Now don’t get me wrong, I’m not criticising or belittling that element of Ulster culture. But yet there is more, so much more, to our story.

For me, and for increasing thousands of people, the “more” is Ulster-Scots – history, culture, language and identity. Ulster-Scots is the story we had all nearly forgotten, the part we’d overlooked when it was right under our noses all along. Ulster-Scots is the bit that tells us who we are and where we came from, where we went to and what we’ve contributed to the world.

From King Robert the Bruce on Rathlin in 1307, to the Hamilton & Montgomery Settlement of 1606, right up to the present day with the current World Champion pipe band Field Marshal Montgomery and the forthcoming European Highland Dance Championships in Belfast this April, the Ulster-Scots connection is now taking its rightful place at the heart of cultural life.

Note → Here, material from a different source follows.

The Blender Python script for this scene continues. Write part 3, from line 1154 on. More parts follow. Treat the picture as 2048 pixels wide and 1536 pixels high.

Now I know that not everyone in Ulster has Scottish ancestry – my wife is English, and there are thousands of people here whose roots go right back to the English planters of the early 1600s and before. And of course there are people who see themselves as Irish (whether geographically, culturally, politically or linguistically – or maybe all four). French Huguenots, Moravians, the Jewish community, Italian immigrants, Asian people and now Eastern Europeans have all come to Ulster and contributed to our way of life. Yet for me, of all of these nations and peoples, Scotland has had the greatest and most long-lasting impact. Who doesn’t feel at home when we visit Scotland?

And even though I began this article about my own personal childhood and the 12th of July, I firmly believe that Ulster-Scots, properly presented, has the ability to cross our historical divides.